### [STATED EXERCISE]
Write out again, word for word, the lines below from the line that holds "Reconstruct this image" through the line that holds "SC.cycles.sample_clamp_indirect = 4.0", omitting pictures.
------ INPUT ------
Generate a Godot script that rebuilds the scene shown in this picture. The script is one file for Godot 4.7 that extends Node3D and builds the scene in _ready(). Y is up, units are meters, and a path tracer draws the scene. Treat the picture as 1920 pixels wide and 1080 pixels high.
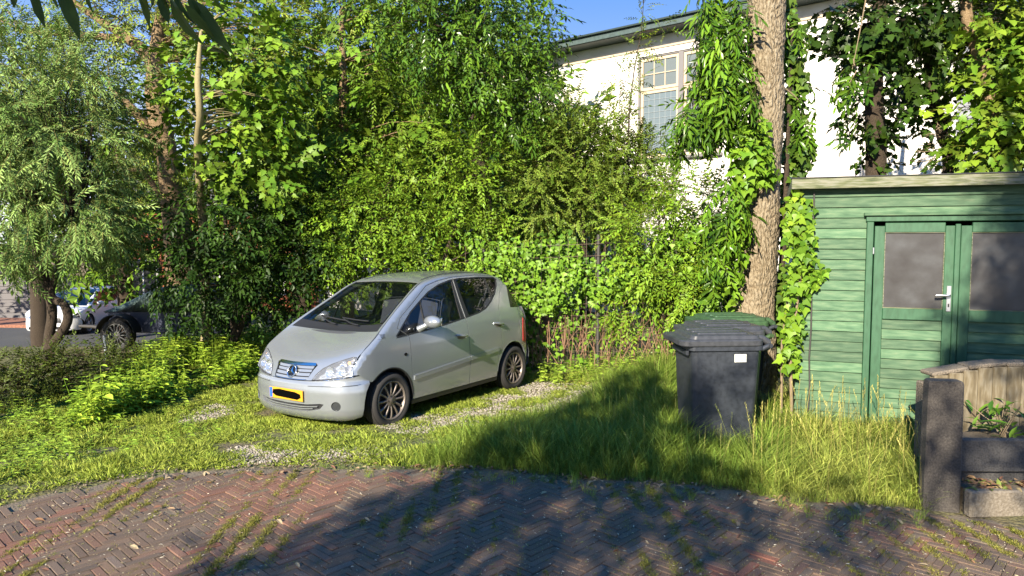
------
------ INPUT ------
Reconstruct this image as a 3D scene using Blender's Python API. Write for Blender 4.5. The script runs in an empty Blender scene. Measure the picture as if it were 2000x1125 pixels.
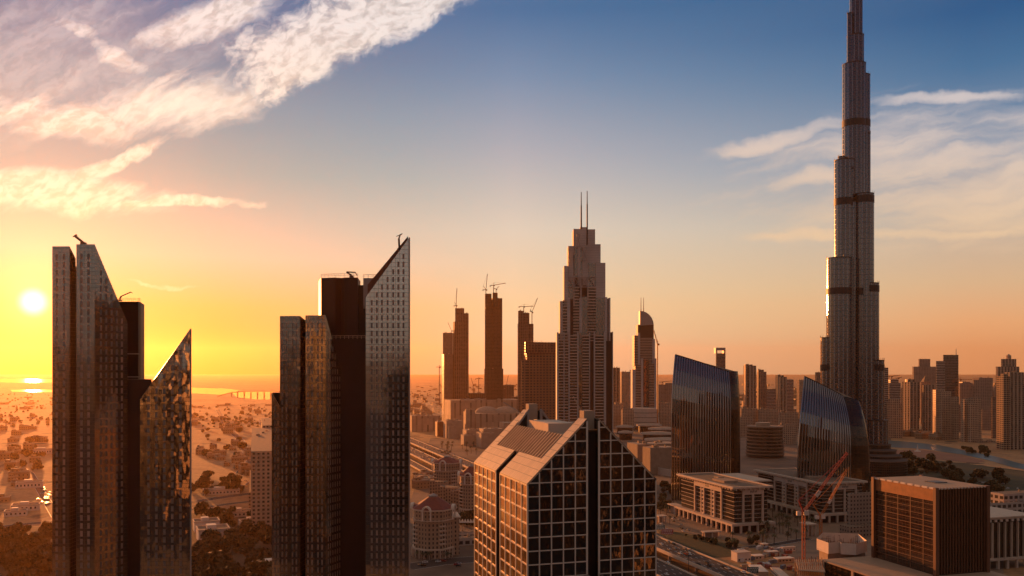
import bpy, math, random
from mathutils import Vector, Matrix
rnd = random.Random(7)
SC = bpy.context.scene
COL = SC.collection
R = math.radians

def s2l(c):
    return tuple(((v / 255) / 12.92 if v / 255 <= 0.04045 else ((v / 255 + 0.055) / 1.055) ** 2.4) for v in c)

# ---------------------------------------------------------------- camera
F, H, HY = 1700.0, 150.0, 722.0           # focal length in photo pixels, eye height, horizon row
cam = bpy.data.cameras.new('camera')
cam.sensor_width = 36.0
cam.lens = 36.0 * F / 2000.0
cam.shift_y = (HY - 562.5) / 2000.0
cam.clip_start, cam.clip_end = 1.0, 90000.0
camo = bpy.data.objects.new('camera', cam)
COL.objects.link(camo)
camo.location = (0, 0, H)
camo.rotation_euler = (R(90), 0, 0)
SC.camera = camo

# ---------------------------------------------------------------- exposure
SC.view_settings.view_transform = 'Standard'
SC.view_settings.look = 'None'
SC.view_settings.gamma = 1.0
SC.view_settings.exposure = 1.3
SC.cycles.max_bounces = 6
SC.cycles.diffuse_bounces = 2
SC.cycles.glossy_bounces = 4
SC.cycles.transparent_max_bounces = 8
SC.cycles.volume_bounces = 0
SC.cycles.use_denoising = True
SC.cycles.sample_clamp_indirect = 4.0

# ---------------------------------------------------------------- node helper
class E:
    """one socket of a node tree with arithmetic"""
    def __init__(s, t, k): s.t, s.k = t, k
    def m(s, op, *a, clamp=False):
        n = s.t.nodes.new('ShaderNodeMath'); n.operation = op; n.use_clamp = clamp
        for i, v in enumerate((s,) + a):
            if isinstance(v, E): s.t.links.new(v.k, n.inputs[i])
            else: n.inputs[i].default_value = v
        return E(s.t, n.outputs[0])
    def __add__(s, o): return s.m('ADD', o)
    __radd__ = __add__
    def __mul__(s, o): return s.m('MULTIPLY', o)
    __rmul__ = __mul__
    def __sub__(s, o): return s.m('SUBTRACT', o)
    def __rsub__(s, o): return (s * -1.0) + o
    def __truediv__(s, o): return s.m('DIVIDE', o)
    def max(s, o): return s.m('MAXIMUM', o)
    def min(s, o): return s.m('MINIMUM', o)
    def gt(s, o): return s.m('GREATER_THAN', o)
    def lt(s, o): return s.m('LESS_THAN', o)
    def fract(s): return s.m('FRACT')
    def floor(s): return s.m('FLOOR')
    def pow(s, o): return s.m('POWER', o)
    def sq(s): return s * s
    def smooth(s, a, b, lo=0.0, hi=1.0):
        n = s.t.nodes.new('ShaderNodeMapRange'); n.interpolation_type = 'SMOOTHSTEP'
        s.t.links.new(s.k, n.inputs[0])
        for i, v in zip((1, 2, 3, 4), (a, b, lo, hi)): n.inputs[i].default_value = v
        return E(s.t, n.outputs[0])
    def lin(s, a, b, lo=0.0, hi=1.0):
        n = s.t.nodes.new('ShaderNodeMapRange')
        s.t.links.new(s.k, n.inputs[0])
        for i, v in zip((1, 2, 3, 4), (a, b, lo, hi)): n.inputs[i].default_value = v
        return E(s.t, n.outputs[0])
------
### [RESULT]
Reconstruct this image as a 3D scene using Blender's Python API. Write for Blender 4.5. The script runs in an empty Blender scene. Measure the picture as if it were 2000x1125 pixels.
import bpy, math, random
from mathutils import Vector, Matrix
rnd = random.Random(7)
SC = bpy.context.scene
COL = SC.collection
R = math.radians

def s2l(c):
    return tuple(((v / 255) / 12.92 if v / 255 <= 0.04045 else ((v / 255 + 0.055) / 1.055) ** 2.4) for v in c)

# ---------------------------------------------------------------- camera
F, H, HY = 1700.0, 150.0, 722.0           # focal length in photo pixels, eye height, horizon row
cam = bpy.data.cameras.new('camera')
cam.sensor_width = 36.0
cam.lens = 36.0 * F / 2000.0
cam.shift_y = (HY - 562.5) / 2000.0
cam.clip_start, cam.clip_end = 1.0, 90000.0
camo = bpy.data.objects.new('camera', cam)
COL.objects.link(camo)
camo.location = (0, 0, H)
camo.rotation_euler = (R(90), 0, 0)
SC.camera = camo

# ---------------------------------------------------------------- exposure
SC.view_settings.view_transform = 'Standard'
SC.view_settings.look = 'None'
SC.view_settings.gamma = 1.0
SC.view_settings.exposure = 1.3
SC.cycles.max_bounces = 6
SC.cycles.diffuse_bounces = 2
SC.cycles.glossy_bounces = 4
SC.cycles.transparent_max_bounces = 8
SC.cycles.volume_bounces = 0
SC.cycles.use_denoising = True
SC.cycles.sample_clamp_indirect = 4.0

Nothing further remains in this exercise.